The French director Celine Sciamma has built a career creating films that are, in her words ‘about female characters because they can be themselves only in a private place where they can share their loneliness, their dreams, their attitudes, their ideas.’ From her first film, Water Lilies (2007), to the acclaimed queer period piece Portrait of a Lady on Fire (2019), she traces the deep and complex journeys of change in women’s lives. This can also be said of one of her most recent films Petite Maman (2021). 

Exploring the consequences of grief, loneliness and the joy of childhood, the film asks the question of whether we would be friends with our parents if they were our age. It follows a young girl Nelly, who is helping her parents to clear out the house of her recently deceased grandmother. One day she meets another girl, Marion, in the woods, who seems to be her the younger version of her mother. Once Nelly figures this out, the girls quickly end up on the same page, and in the bittersweet 72-minute runtime we bear witness to their blossoming friendship. Sciamma allows the undulating relationships between parent and child to carry the narrative forward. The casting of identical twins, Josephine and Gabrielle Sanz, as mother and daughter, adds to the fairy-tale atmosphere that’s built out of magical treehouses and shadow monsters, and the central unexplained phenomenon. 
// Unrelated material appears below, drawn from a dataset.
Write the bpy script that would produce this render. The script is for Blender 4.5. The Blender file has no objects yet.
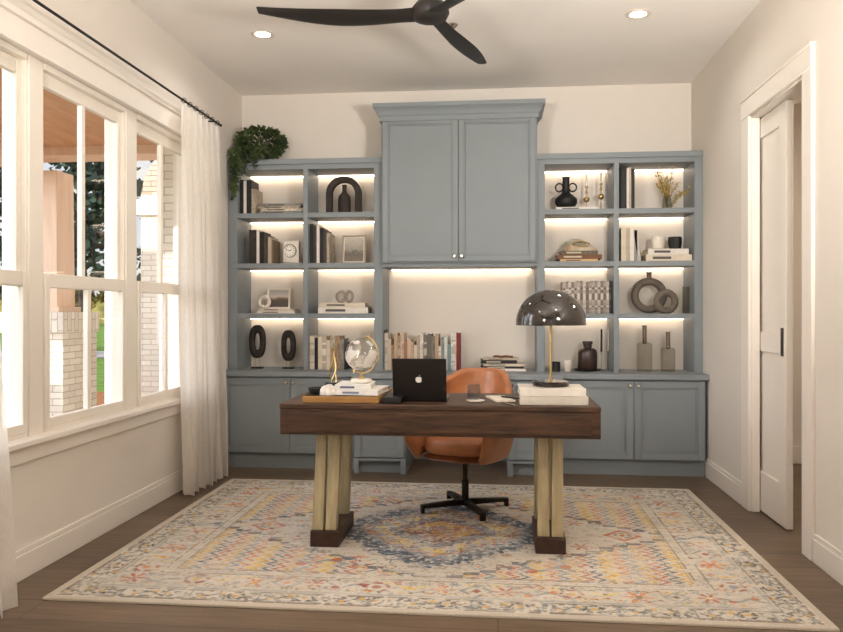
import bpy, bmesh, math, random
import numpy as np
from mathutils import Vector, Matrix
R = math.radians
PI = math.pi
SC = bpy.context.scene
COL = SC.collection

# ------------------------------------------------------------------ camera
FPX, VX, VY, H = 760.0, 498.0, 312.0, 1.22
TH = math.atan(76.5 / FPX); CT, ST = math.cos(TH), math.sin(TH)
cd = bpy.data.cameras.new('camera'); cam = bpy.data.objects.new('camera', cd); COL.objects.link(cam)
cam.location = (0, 0, H); cam.rotation_euler = (R(90), 0, TH)
cd.sensor_width = 36; cd.lens = FPX * 36 / 843; cd.shift_y = -4 / 843; cd.clip_end = 400
cd.clip_start = 0.05
SC.camera = cam
SC.view_settings.view_transform = 'Standard'; SC.view_settings.look = 'None'
SC.view_settings.gamma = 1; SC.view_settings.use_curve_mapping = False
SC.view_settings.exposure = 0.13
SC.cycles.use_denoising = True
SC.cycles.max_bounces = 8; SC.cycles.diffuse_bounces = 5; SC.cycles.transparent_max_bounces = 16
SC.cycles.sample_clamp_indirect = 6; SC.cycles.caustics_reflective = False; SC.cycles.caustics_refractive = False

# ------------------------------------------------------------------ world
SKY = 0.9
SKY_FILL = 7.5  # strength of the bright lobe added to the sky as room fill
CAN_W = 4.0
LED = 6.5
SUN = 4.6
w = bpy.data.worlds.new('sky'); SC.world = w; w.use_nodes = True
nt = w.node_tree; nt.nodes.clear()
def N(nt, t, **kw):
    n = nt.nodes.new(t)
    for k, v in kw.items():
        if k.startswith('i_'):
            key = k[2:]
            n.inputs[int(key) if key.isdigit() else key.replace('_', ' ')].default_value = v
        else: setattr(n, k, v)
    return n
def ramp(nt, stops, fac=None, interp='LINEAR'):
    r = nt.nodes.new('ShaderNodeValToRGB'); e = r.color_ramp.elements; r.color_ramp.interpolation = interp
    e[0].position = stops[0][0]; e[0].color = (*stops[0][1], 1)
    e[1].position = stops[-1][0]; e[1].color = (*stops[-1][1], 1)
    for p, c in stops[1:-1]:
        x = e.new(p); x.color = (*c, 1)
    if fac is not None: nt.links.new(fac, r.inputs[0])
    return r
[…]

Exploring the consequences of grief, loneliness and the joy of childhood, the film asks the question of whether we would be friends with our parents if they were our age.

It is a film full of reflections. We see two versions of the house, in the past and present, and cinematographer Claire Mathon, who also worked with Sciamma on Portrait, frames the two sets the same way, with the sense there are always things just out of sight. The girls change in front of mirrors, listen to the same stories, and play with same toys creating a doubling effect. Autumn and all its colours place the film at a time of change. Both Nelly and Marion are coming to terms with a shift and a complication of maternal presence. Instead of focusing on the deep pain of this life cycle, Sciamma chooses to retain a light tone, centering on the innocent elation of childhood play. 
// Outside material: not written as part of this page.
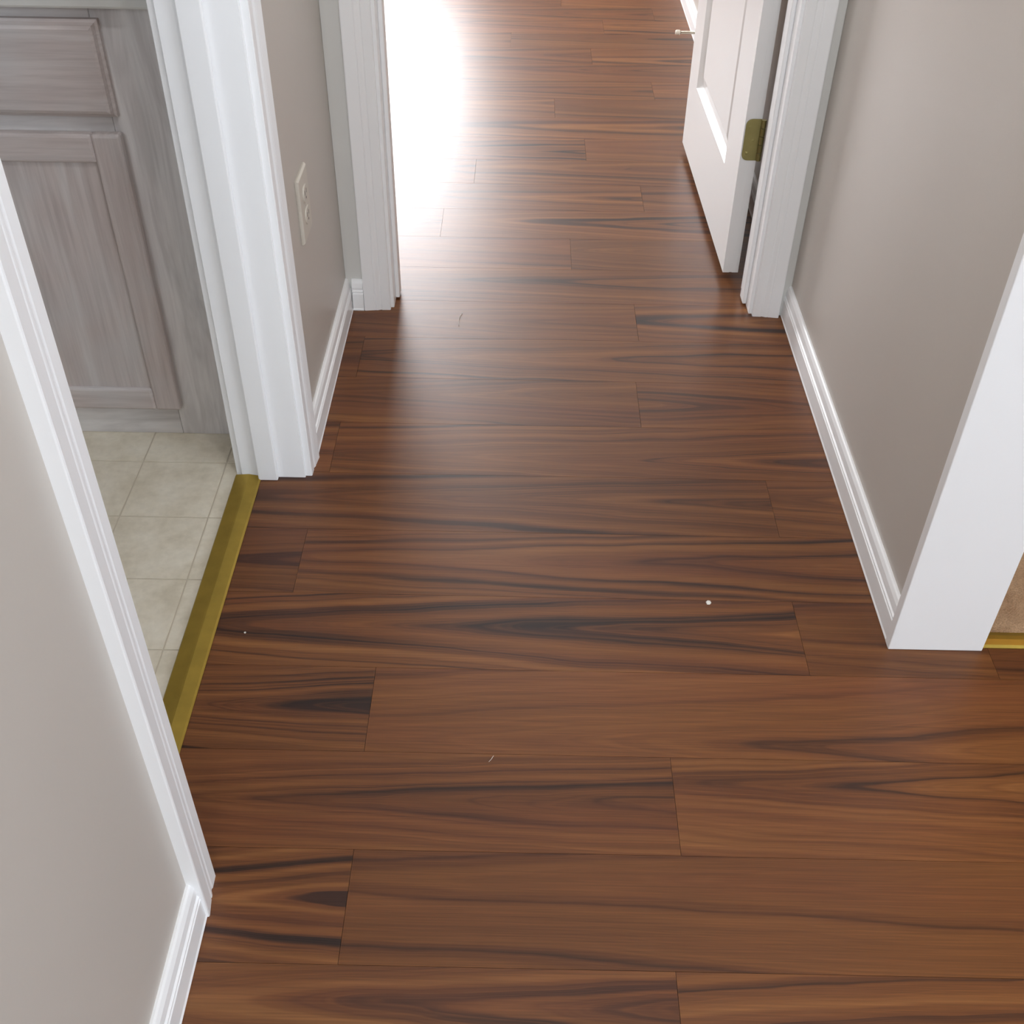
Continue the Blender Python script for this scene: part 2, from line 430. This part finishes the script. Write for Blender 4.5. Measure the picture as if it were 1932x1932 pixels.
# bathroom floor tiles
bfloor = boxes('floor_bathroom', [(-1.9, -0.485, -0.30, YFB-0.06, -0.03, -0.0010)], M_GROUT)
tag(bfloor, 'pale beige square tile pattern floor of the bathroom', kind='structure')
TS, TX, TY = 0.1523, -0.5315, 1.2795
me_cache = {}
for i in range(-9, 2):
    for j in range(-11, 7):
        x0, x1 = TX+TS*i, TX+TS*(i+1); y0, y1 = TY+TS*j, TY+TS*(j+1)
        x0, x1, y0, y1 = max(x0, -1.9), min(x1, -0.487), max(y0, -0.3), min(y1, 2.2)
        if x1-x0 < 0.01 or y1-y0 < 0.01: continue
        key = (round(x1-x0, 4), round(y1-y0, 4))
        if key not in me_cache:
            bm = bmesh.new(); g = 0.0014
            bm_box(bm, -key[0]/2+g, key[0]/2-g, -key[1]/2+g, key[1]/2-g, -0.0010, 0.0)
            bmesh.ops.recalc_face_normals(bm, faces=bm.faces)
            me = bpy.data.meshes.new('tile'); bm.to_mesh(me); bm.free(); me.materials.append(M_TILE); me_cache[key] = me
        o = bpy.data.objects.new('tile', me_cache[key]); C.objects.link(o); o.parent = bfloor
        o.location = ((x0+x1)/2, (y0+y1)/2, 0)

# carpet
def carpet():
    bm = bmesh.new()
    nx, ny = 60, 72
    x0, x1, y0, y1 = XRR, 3.0, 1.190, 3.9
    vs = [[bm.verts.new((x0+(x1-x0)*i/nx, y0+(y1-y0)*j/ny, 0.004+random.uniform(-0.001, 0.001))) for i in range(nx+1)] for j in range(ny+1)]
    for j in range(ny):
        for i in range(nx): bm.faces.new((vs[j][i], vs[j][i+1], vs[j+1][i+1], vs[j+1][i]))
    bm_box(bm, x0, x1, y0, y1, -0.03, 0.0)
    return finish(bm, 'floor_carpet', M_CARPET)
tag(carpet(), 'tan carpet of the room to the right beyond the brass strip', kind='structure')

# ------------------------------------------------------------------ trim profiles
CW = 0.057
CAS = [(0, 0), (0, 0.0100), (0.0015, 0.0112), (0.0180, 0.0116), (0.0195, 0.0106), (0.0215, 0.0106), (0.0260, 0.0124), (0.0285, 0.0132),
       (0.0310, 0.0133), (0.0325, 0.0127), (0.0340, 0.0134), (0.0545, 0.0160), (0.0565, 0.0155), (0.057, 0.0140), (0.057, 0)]
BH = 0.072
# baseboard: u = height, t = thickness
BAS = [(0, 0), (0, 0.0130), (0.0025, 0.0140), (0.0060, 0.0125), (0.0400, 0.0120), (0.0420, 0.0100), (0.0440, 0.0112), (0.0460, 0.0112),
       (0.0480, 0.0085), (0.0500, 0.0085), (0.0540, 0.0100), (0.0640, 0.0085), (0.0700, 0.0055), (0.072, 0.003), (0.072, 0)]

ntrim = [0]
def trim():
    ntrim[0] += 1
    return 'trim_%d' % ntrim[0]

def casing_piece(origin, u, t, length, label, parent=None, name=None, axis=(0,0,1)):
    o = sweep(name or trim(), CAS, origin, u, t, axis, length, M_TRIM, parent)
    if parent is None: tag(o, label, kind='structure')
    return o

R_ = 0.006   # reveal
# bathroom doorway: casing on hall side, far and near legs, and head
casing_piece((XL, D1+R_, 0), (0,1,0), (1,0,0), HEAD+R_+CW, 'white door casing on the far side of the bathroom doorway')
casing_piece((XL, D0-R_, 0), (0,-1,0), (1,0,0), HEAD+R_+CW, 'white door casing on the near side of the bathroom doorway')
casing_piece((XL, D0-R_, HEAD+R_), (0,0,1), (1,0,0), D1-D0+2*R_, 'white head casing over the bathroom doorway', axis=(0,1,0))
casing_piece((XLB, D1+R_, 0), (0,1,0), (-1,0,0), HEAD+R_+CW, 'white casing on the bathroom face of its doorway, beside the cabinet')
casing_piece((XLB, D0-R_, 0), (0,-1,0), (-1,0,0), HEAD+R_+CW, 'white casing on the bathroom face of its doorway, near leg')
# jambs with stops
def jamb_y(yface, sgn, label):
    r = empty(trim(), ((XL+XLB)/2, yface, 0)); tag(r, label, kind='structure')
    ox, oy = (XL+XLB)/2, yface
    y0, y1 = sorted((0, sgn*J))
    box('jamb_board', XLB-ox, XL-ox, y0, y1, 0, HEAD, M_TRIM, r, 0.0008, 1)
    s0, s1 = sorted((0, -sgn*0.010))
    box('door_stop_moulding', -0.464-ox, -0.429-ox, s0, s1, 0, HEAD-0.01, M_TRIM, r, 0.002, 2)
    return r
jamb_y(D1, 1, 'white jamb of the bathroom doorway with a proud stop, beside the cabinet')
jamb_y(D0, -1, 'white near jamb of the bathroom doorway')
tag(box(trim(), XLB, XL, D0, D1, HEAD, HEAD+J, M_TRIM), 'white head jamb of the bathroom doorway', kind='structure')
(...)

Autumn and all its colours place the film at a time of change.

Just like in Portrait, the chilly natural landscape is found to be full of beauty and opportunity. Turning leaves cover the treehouse the girls make together and a scene involving a boat on a lake has a giant concrete pyramid, a relic from ancient history made of modern material as the new and old collapse together. Yet the film avoids easy explanations. How Marion leaves and reappears as her younger self at a key moment of her childhood is never worked out, and as an absent mother she isn’t judged. Instead, we are left with a feeling of complete emotional resolution that lingers like a warm hug. If you need one film to get you through the coming winter months, and make you really want pancakes, this is it.